**Written request**
Below are some records. Pull every line that contains the word "from".

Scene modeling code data
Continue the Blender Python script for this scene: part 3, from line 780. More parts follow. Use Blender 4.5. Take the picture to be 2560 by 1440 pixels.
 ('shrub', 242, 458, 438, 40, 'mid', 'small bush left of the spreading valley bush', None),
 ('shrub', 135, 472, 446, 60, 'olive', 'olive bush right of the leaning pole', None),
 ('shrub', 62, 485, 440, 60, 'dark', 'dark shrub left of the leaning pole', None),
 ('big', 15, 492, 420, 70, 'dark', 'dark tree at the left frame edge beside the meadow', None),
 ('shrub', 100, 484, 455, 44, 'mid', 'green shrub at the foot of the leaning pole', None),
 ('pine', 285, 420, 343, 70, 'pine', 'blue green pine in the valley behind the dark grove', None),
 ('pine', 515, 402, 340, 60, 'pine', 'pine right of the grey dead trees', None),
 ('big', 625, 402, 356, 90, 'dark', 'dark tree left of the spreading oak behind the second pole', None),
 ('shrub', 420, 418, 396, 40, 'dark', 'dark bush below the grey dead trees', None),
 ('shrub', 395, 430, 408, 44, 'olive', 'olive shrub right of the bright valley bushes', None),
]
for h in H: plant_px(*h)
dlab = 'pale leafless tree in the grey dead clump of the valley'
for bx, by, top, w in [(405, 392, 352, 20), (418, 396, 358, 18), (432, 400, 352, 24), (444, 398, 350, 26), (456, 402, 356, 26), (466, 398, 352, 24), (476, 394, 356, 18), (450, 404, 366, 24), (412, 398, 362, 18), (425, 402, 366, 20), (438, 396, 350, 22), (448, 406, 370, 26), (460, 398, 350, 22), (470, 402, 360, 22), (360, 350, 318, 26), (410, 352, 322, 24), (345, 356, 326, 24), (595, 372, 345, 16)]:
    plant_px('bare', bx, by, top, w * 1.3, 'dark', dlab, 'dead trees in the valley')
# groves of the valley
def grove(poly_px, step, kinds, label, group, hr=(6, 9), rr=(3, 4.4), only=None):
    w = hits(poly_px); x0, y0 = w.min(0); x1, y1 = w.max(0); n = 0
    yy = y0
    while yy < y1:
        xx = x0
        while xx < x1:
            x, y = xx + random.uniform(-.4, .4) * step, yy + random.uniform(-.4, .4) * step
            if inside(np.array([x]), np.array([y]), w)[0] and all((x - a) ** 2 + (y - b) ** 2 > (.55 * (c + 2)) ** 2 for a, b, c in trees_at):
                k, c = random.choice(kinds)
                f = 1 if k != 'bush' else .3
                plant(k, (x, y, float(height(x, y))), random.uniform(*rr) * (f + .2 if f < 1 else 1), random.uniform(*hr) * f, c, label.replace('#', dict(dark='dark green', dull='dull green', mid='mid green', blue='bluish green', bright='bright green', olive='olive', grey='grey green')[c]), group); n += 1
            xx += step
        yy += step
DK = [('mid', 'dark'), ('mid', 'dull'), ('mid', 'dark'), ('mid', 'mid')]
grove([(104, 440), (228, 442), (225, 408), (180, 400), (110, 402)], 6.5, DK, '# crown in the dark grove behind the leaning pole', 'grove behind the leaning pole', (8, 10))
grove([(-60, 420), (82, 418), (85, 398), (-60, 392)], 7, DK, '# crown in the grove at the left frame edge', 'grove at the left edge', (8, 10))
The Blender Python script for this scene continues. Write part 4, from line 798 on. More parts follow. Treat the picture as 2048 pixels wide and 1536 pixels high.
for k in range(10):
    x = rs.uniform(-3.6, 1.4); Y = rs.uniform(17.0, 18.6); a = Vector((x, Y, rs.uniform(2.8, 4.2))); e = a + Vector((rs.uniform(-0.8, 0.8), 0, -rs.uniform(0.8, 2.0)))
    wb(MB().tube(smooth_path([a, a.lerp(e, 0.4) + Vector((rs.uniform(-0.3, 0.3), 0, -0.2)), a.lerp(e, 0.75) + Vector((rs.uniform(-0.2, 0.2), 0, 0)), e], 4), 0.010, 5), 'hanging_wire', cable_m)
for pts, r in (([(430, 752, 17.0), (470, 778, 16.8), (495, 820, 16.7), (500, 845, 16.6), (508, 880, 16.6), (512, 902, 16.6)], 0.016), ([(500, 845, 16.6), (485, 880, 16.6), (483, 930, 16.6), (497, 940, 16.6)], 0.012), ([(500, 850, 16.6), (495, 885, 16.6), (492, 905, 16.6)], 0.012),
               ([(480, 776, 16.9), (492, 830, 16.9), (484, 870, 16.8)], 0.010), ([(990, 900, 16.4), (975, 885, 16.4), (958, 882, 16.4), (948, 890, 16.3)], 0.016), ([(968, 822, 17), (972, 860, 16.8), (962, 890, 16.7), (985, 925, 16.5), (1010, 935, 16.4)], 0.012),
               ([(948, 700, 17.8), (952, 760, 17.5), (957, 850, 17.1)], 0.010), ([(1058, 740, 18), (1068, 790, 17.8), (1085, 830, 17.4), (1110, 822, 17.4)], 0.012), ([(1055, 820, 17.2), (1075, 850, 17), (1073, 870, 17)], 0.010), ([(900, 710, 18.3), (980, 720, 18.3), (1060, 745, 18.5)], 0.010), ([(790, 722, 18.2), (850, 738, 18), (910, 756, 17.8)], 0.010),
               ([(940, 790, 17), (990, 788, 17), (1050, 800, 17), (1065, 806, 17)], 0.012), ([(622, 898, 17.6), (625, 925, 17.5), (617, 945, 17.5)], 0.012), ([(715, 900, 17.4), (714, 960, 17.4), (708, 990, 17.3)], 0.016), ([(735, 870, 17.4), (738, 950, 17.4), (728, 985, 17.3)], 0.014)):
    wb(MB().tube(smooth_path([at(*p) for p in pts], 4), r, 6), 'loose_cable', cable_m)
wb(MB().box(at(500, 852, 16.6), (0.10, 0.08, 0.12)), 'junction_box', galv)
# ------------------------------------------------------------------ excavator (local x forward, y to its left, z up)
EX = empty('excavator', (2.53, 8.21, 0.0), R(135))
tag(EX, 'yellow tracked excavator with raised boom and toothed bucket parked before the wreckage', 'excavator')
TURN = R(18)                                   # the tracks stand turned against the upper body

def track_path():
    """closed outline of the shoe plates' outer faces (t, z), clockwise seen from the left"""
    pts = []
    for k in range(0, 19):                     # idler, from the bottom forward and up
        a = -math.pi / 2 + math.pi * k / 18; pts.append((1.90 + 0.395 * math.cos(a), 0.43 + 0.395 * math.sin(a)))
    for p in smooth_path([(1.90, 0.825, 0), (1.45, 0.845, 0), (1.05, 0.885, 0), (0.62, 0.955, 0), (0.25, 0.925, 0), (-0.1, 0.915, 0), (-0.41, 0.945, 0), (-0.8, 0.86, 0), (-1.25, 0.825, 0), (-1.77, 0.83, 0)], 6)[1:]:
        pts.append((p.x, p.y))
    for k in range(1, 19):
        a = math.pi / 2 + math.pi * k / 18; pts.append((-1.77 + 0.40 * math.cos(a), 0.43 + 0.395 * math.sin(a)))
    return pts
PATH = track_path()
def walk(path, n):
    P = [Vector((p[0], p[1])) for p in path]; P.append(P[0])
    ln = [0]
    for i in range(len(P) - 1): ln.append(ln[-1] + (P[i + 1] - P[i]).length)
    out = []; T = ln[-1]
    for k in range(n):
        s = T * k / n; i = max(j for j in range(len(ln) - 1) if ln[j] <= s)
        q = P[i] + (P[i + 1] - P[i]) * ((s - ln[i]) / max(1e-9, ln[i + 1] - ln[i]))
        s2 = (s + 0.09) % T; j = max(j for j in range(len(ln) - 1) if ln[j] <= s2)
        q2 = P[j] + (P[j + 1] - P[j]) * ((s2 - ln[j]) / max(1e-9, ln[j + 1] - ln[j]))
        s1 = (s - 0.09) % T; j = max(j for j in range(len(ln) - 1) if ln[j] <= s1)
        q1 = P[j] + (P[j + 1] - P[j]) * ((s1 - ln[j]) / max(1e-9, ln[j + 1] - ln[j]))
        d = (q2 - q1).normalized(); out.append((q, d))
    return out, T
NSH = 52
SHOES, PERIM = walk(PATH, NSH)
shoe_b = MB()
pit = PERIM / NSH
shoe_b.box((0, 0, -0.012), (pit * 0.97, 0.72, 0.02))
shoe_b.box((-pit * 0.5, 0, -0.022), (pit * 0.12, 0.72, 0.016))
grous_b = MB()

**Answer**
Continue the Blender Python script for this scene: part 3, from line 780. More parts follow. Use Blender 4.5. Take the picture to be 2560 by 1440 pixels.
The Blender Python script for this scene continues. Write part 4, from line 798 on. More parts follow. Treat the picture as 2048 pixels wide and 1536 pixels high.
    """closed outline of the shoe plates' outer faces (t, z), clockwise seen from the left"""
    for k in range(0, 19):                     # idler, from the bottom forward and up